## [Instruction]
Starting at the line with "Write the bpy" and stopping at the line with "COL = SC.collection", repeat each line exactly. Include both and omit the rest.

## [Records for the task]
—————

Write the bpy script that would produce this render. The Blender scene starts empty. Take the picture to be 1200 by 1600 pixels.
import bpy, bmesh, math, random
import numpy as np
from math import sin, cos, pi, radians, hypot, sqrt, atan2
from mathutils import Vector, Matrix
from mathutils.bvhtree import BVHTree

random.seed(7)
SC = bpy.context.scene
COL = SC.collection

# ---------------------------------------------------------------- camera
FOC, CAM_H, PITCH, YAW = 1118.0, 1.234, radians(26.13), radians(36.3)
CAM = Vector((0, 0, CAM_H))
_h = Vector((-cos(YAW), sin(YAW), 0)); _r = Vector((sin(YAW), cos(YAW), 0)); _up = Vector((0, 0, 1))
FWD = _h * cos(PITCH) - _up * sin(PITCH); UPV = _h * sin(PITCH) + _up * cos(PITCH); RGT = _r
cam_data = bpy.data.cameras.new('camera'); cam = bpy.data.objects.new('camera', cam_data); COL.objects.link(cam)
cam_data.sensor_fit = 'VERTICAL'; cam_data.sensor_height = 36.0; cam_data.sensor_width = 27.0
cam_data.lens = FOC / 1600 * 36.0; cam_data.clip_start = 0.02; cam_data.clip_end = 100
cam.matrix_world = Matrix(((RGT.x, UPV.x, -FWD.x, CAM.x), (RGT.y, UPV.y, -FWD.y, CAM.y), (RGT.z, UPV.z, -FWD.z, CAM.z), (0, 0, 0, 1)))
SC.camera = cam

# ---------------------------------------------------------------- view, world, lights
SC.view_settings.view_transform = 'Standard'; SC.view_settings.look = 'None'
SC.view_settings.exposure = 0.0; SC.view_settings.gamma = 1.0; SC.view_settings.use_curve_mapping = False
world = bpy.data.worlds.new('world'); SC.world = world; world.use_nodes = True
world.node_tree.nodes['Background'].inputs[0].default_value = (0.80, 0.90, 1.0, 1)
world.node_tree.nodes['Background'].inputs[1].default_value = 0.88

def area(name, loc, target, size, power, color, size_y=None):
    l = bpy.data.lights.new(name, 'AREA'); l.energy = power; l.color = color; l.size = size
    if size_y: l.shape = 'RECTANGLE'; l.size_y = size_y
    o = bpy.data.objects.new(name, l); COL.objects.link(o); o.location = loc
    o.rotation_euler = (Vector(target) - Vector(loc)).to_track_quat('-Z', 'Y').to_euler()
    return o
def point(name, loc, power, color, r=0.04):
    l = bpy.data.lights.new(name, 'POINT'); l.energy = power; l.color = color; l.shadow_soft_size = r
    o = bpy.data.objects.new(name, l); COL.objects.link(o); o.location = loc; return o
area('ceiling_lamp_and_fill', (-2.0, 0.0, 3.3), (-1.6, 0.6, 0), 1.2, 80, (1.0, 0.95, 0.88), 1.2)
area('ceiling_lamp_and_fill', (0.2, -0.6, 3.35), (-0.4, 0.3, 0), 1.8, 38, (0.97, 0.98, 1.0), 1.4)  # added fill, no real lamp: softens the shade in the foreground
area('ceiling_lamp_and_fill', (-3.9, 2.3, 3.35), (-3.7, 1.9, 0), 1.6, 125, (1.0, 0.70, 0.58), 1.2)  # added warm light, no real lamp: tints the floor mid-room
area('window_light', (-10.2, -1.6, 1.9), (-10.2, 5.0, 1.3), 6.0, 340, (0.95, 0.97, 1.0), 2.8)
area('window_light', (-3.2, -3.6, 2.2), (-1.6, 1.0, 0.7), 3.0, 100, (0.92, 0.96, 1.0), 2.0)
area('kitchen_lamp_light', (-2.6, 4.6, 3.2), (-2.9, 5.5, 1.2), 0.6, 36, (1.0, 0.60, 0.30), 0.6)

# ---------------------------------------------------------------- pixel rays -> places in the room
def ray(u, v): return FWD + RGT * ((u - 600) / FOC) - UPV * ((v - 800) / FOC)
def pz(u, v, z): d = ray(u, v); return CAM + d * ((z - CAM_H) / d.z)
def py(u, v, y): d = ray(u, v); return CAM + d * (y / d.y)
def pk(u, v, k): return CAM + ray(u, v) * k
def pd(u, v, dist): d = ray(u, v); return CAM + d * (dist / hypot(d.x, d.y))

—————

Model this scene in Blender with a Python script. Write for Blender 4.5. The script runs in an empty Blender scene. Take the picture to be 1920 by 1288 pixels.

—————

## [Final result]
Write the bpy script that would produce this render. The Blender scene starts empty. Take the picture to be 1200 by 1600 pixels.
import bpy, bmesh, math, random
import numpy as np
from math import sin, cos, pi, radians, hypot, sqrt, atan2
from mathutils import Vector, Matrix
from mathutils.bvhtree import BVHTree

random.seed(7)
SC = bpy.context.scene
COL = SC.collection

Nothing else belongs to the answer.